Data excerpt:
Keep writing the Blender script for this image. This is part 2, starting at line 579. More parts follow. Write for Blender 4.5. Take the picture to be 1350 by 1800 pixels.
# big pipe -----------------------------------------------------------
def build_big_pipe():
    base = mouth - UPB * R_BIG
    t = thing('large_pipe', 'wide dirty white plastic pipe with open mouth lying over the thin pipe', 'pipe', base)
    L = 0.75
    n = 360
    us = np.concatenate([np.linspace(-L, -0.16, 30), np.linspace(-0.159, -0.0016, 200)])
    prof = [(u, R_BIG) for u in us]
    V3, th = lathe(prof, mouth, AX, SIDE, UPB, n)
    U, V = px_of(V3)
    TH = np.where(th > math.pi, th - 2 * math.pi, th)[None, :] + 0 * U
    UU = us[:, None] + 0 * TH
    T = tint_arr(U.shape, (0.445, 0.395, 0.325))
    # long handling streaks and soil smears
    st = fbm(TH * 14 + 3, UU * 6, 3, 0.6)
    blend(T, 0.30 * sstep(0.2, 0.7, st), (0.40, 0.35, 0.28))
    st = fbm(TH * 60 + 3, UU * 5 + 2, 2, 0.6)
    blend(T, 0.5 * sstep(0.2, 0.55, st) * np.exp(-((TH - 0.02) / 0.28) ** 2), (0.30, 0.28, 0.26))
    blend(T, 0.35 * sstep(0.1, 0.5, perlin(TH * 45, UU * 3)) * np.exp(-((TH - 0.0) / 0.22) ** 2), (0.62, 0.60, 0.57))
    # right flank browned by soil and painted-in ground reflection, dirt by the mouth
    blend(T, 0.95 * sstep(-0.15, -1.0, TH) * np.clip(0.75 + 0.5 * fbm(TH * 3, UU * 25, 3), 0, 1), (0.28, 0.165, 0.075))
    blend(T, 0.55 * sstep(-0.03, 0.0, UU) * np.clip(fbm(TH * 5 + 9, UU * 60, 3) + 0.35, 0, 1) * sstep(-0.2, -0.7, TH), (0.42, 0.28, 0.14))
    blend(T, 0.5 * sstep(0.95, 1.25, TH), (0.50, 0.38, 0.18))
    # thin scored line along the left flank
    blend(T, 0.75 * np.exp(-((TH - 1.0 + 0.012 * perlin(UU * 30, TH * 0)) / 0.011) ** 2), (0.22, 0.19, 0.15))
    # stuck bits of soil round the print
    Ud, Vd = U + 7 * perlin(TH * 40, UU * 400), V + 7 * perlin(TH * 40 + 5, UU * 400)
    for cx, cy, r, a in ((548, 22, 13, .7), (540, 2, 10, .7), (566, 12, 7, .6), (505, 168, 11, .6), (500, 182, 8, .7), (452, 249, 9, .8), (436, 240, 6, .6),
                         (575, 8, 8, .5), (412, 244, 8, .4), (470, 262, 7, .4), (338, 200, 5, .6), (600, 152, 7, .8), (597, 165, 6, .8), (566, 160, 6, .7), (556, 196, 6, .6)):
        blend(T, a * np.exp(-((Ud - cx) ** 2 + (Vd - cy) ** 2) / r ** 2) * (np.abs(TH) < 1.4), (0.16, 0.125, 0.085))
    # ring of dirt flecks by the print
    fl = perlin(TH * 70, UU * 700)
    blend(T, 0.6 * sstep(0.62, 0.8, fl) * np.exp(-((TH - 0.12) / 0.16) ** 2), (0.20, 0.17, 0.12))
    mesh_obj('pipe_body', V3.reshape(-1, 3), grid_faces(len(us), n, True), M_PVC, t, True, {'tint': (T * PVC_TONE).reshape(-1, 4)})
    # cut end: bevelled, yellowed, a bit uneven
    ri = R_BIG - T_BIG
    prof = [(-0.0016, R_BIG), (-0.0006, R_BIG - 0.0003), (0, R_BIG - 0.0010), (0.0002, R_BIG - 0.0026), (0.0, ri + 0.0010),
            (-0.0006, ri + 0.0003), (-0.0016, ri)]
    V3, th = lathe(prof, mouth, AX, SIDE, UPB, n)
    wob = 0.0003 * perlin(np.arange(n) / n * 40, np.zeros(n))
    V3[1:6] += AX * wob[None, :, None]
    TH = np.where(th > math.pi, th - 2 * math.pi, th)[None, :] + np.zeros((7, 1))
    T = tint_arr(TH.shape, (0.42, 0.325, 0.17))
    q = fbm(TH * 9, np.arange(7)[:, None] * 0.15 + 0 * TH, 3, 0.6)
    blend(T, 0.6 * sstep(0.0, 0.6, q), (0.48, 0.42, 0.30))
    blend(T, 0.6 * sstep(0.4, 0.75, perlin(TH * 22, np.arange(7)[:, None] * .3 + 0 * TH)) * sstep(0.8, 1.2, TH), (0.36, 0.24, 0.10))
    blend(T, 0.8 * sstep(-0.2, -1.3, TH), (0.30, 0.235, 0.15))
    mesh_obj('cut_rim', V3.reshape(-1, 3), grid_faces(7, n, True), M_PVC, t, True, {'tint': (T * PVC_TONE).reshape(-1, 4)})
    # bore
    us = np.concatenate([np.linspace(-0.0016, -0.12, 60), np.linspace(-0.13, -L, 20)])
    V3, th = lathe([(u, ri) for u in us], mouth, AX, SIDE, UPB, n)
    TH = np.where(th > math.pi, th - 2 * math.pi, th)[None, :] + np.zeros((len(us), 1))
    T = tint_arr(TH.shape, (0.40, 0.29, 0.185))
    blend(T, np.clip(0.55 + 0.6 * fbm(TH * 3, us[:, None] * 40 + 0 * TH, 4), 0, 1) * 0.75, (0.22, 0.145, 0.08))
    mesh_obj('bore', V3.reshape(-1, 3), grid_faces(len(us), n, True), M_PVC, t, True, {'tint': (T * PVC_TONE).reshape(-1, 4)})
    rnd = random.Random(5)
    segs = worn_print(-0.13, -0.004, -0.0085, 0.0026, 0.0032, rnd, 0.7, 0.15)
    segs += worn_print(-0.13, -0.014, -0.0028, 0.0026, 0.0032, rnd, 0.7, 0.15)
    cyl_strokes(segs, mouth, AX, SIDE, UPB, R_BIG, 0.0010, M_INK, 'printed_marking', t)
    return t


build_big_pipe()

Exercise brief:
Set down, word for word, only the lines running from the line with "T = tint_arr(TH.shape, (0.40, 0.29, 0.185))" to the last line of the listing above. Both of those lines belong in your answer.

Exercise output:
    T = tint_arr(TH.shape, (0.40, 0.29, 0.185))
    blend(T, np.clip(0.55 + 0.6 * fbm(TH * 3, us[:, None] * 40 + 0 * TH, 4), 0, 1) * 0.75, (0.22, 0.145, 0.08))
    mesh_obj('bore', V3.reshape(-1, 3), grid_faces(len(us), n, True), M_PVC, t, True, {'tint': (T * PVC_TONE).reshape(-1, 4)})
    rnd = random.Random(5)
    segs = worn_print(-0.13, -0.004, -0.0085, 0.0026, 0.0032, rnd, 0.7, 0.15)
    segs += worn_print(-0.13, -0.014, -0.0028, 0.0026, 0.0032, rnd, 0.7, 0.15)
    cyl_strokes(segs, mouth, AX, SIDE, UPB, R_BIG, 0.0010, M_INK, 'printed_marking', t)
    return t


build_big_pipe()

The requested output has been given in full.